GIVEN RECORDS:
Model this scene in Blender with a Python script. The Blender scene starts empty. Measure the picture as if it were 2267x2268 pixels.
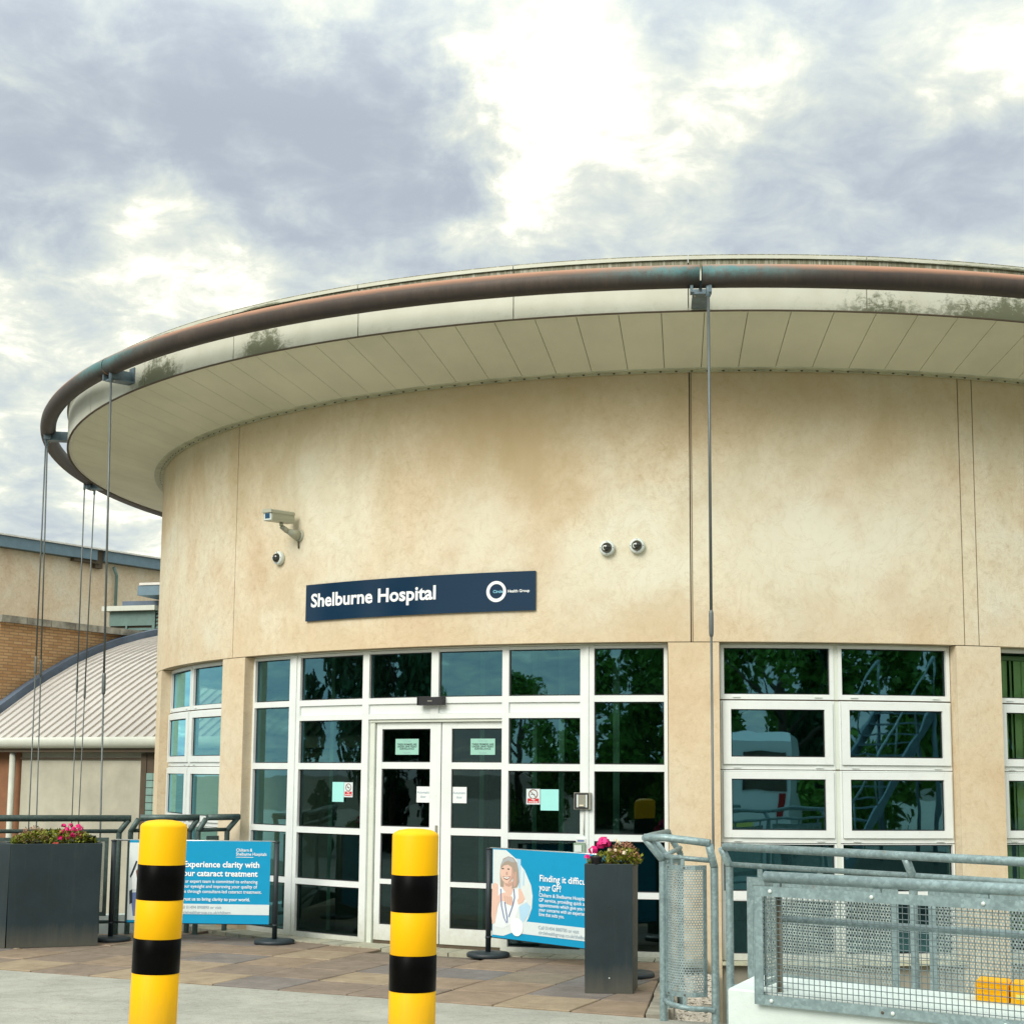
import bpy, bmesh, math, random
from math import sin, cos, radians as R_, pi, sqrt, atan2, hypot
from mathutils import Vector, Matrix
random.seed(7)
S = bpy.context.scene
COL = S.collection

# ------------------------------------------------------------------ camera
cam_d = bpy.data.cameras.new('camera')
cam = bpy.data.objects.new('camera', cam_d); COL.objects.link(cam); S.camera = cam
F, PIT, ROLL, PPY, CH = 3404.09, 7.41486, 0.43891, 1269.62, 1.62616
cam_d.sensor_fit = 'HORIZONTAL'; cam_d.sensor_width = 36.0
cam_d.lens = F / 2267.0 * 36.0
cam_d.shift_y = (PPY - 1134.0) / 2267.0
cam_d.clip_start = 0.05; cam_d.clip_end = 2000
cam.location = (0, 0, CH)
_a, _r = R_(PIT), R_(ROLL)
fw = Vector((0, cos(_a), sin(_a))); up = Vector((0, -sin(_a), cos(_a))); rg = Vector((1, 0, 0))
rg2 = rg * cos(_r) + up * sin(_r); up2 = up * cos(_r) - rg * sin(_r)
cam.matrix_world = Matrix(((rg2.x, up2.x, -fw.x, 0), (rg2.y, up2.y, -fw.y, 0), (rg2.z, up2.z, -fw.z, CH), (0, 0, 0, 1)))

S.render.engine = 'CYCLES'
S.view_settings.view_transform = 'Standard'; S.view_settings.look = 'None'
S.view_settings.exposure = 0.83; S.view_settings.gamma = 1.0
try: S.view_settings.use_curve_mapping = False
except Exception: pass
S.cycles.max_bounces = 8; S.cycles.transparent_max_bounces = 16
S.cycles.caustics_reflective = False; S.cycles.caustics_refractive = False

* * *

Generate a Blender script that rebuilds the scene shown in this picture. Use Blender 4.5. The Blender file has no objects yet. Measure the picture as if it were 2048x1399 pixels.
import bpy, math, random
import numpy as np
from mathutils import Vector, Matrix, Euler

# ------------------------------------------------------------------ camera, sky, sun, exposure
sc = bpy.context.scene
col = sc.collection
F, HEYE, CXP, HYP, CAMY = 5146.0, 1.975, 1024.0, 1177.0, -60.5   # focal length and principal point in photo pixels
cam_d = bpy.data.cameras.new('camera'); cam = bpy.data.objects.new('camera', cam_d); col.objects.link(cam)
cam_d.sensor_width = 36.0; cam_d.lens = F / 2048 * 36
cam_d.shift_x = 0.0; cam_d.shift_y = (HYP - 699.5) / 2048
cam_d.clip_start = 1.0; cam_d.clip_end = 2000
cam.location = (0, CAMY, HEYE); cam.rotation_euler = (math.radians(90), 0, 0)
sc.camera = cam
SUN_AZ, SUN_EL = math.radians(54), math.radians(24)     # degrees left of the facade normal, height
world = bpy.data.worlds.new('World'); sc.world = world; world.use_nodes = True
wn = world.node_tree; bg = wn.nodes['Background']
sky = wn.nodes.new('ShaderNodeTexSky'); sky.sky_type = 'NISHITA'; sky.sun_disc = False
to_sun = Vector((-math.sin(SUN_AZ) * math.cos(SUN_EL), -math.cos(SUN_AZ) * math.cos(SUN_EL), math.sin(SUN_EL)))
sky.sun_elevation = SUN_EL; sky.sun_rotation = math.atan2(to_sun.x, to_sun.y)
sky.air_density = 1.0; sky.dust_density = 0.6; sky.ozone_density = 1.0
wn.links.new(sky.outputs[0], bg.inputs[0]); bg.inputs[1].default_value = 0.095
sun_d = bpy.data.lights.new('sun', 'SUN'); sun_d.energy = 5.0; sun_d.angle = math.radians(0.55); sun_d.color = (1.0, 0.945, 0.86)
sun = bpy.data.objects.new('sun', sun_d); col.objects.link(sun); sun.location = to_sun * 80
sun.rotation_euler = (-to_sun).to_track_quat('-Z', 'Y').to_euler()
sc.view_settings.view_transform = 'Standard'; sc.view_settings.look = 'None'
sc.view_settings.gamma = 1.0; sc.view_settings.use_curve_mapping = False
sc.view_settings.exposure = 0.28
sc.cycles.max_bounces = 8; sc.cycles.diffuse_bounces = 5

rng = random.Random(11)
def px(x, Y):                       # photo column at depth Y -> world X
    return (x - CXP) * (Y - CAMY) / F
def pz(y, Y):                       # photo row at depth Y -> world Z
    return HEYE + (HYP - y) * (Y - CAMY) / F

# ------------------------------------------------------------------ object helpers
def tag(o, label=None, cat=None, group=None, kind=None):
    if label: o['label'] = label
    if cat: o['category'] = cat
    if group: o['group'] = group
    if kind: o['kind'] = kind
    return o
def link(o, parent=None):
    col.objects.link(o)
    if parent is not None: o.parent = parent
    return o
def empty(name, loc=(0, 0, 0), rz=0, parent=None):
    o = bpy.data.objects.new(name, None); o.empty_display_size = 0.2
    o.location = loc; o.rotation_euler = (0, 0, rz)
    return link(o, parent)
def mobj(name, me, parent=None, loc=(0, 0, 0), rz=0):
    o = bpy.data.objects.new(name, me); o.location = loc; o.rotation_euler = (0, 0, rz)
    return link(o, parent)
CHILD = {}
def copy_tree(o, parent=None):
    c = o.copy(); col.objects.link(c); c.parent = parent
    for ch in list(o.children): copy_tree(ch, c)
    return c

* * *

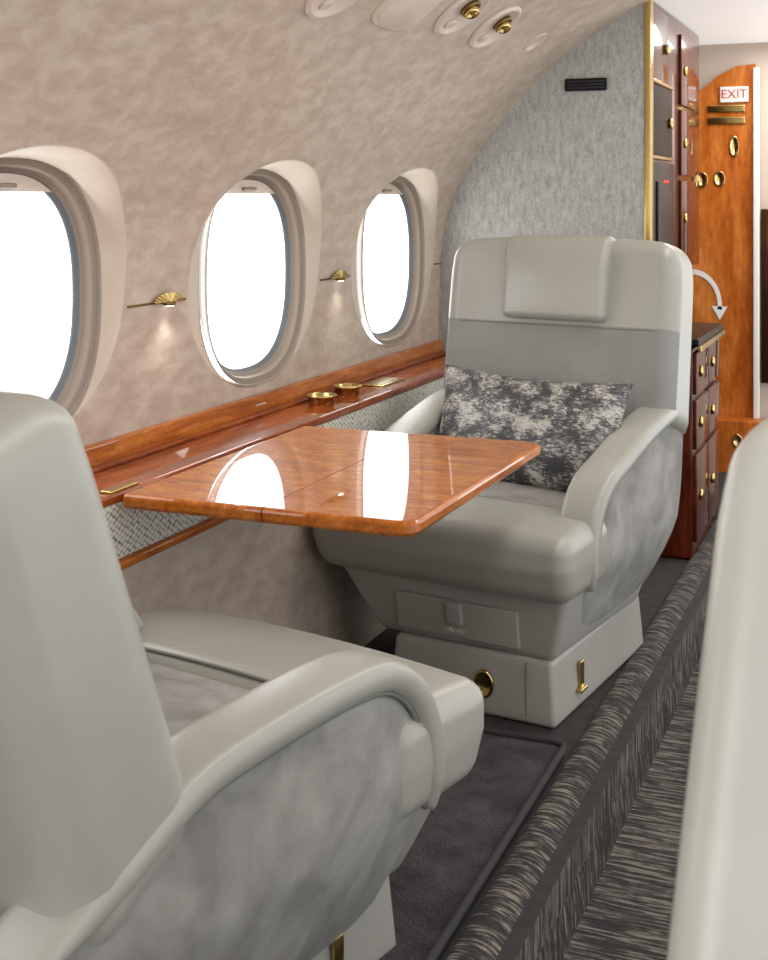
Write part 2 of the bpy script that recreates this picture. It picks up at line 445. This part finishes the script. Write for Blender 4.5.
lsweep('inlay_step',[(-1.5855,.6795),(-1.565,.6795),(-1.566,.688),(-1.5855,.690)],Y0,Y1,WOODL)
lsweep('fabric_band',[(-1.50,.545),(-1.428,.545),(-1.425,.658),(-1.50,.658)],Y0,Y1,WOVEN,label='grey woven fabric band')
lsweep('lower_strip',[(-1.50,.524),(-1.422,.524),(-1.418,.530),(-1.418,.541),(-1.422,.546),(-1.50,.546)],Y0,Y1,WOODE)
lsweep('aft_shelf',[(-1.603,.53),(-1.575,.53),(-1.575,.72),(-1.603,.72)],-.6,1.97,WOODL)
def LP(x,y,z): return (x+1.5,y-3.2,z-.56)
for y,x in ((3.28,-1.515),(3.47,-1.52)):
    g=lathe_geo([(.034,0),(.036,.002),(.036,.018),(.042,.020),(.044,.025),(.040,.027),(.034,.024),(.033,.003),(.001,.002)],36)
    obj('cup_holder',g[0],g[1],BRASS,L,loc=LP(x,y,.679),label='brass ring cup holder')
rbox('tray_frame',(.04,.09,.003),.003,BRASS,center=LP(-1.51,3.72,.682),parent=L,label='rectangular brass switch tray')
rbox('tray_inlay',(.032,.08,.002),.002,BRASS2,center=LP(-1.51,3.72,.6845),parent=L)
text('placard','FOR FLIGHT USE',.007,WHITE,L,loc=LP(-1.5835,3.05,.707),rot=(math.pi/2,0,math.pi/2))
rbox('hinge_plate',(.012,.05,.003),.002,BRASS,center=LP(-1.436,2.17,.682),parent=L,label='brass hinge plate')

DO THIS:
Count every line of the records that holds "script". State the number, nothing else.

COMPLETE ANSWER:
3